A DFT Investigation on the Electronic Structures and Au Adatom Assisted Hydrogenation of Graphene Nanoflake Array

Abstract

Graphene nanoribbons with zigzag edges(ZGNRs) have attracted much attention for their spin-polarized edge states predicted more than 15 years ago. Since the ZGNRs are fabricated on metal substrates using molecular precursors, due to their strong coupling with metal substrates, experimental detection of the spin-polarized edge states is still difficult. Here, we design a partially hydrogenated graphene(PHGr), in which periodic hexagonal graphene nanoflakes(GNFs) with zigzag boundaries are embedded in a hydrogenated graphene layer. Using density functional theory(DFT) based first-principles calculations, we find that the hexagonal GNFs exhibit spin-polarized boundary states at their opposite zigzag boundaries, which is similar with the bow-tie-shaped GNFs and ZGNRs. DFT calculations demonstrate that the PHGr is a semiconductor with an antiferromagnetic ground state. Moreover, the antiferromagnetic boundary states and semiconducting properties keep unchanged when the size of GNF varies from 1.4 nm to 2.3 nm.

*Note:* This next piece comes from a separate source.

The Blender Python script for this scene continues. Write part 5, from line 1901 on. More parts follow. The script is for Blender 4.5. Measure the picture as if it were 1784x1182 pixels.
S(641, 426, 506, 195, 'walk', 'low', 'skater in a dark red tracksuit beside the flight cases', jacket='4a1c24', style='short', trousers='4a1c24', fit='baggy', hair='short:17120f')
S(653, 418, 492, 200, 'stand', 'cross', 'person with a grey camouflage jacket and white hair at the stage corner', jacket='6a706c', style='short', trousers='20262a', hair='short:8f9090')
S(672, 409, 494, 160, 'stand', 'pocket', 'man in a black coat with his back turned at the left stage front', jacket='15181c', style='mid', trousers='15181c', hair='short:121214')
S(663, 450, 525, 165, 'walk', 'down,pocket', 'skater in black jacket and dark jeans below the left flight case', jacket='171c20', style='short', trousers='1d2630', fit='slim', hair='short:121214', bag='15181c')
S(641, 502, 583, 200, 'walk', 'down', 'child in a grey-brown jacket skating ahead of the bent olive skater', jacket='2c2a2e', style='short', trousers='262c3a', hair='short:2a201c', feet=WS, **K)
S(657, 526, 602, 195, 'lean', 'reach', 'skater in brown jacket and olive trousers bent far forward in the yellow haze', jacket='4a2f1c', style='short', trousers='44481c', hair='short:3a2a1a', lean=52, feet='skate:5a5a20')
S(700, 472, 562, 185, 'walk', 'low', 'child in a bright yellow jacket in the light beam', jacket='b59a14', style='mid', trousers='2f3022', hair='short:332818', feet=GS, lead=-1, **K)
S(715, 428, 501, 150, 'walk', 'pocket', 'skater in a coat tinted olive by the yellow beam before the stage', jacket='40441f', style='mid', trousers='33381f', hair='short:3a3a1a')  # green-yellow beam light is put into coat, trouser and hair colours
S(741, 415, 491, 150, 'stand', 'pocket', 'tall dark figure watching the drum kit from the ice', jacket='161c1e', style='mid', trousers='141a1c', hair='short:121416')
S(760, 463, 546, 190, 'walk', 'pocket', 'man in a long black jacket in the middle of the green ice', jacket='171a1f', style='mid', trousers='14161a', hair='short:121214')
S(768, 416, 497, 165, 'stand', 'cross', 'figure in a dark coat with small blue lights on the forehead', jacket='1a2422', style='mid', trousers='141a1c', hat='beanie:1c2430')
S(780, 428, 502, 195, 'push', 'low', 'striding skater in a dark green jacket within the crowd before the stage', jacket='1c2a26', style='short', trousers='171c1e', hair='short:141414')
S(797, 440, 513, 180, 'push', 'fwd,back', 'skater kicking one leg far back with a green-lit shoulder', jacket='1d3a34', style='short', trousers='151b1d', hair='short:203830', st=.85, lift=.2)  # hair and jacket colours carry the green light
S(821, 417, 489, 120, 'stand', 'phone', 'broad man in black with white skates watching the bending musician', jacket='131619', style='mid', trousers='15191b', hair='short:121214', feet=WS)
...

The robustness of the spin-polarized boundary states enables this PHGr as a robust material for detecting spin-polarized boundary states coming from zigzag boundaries. In addition, we find that single Au atoms selectively adsorbed on boundaries catalyze H2 dissociation and therefore lower the barrier of graphene hydrogenation. Therefore, the PHGr can be used not only in carbon-based spintronic devices but also as a platform for single atom catalyst.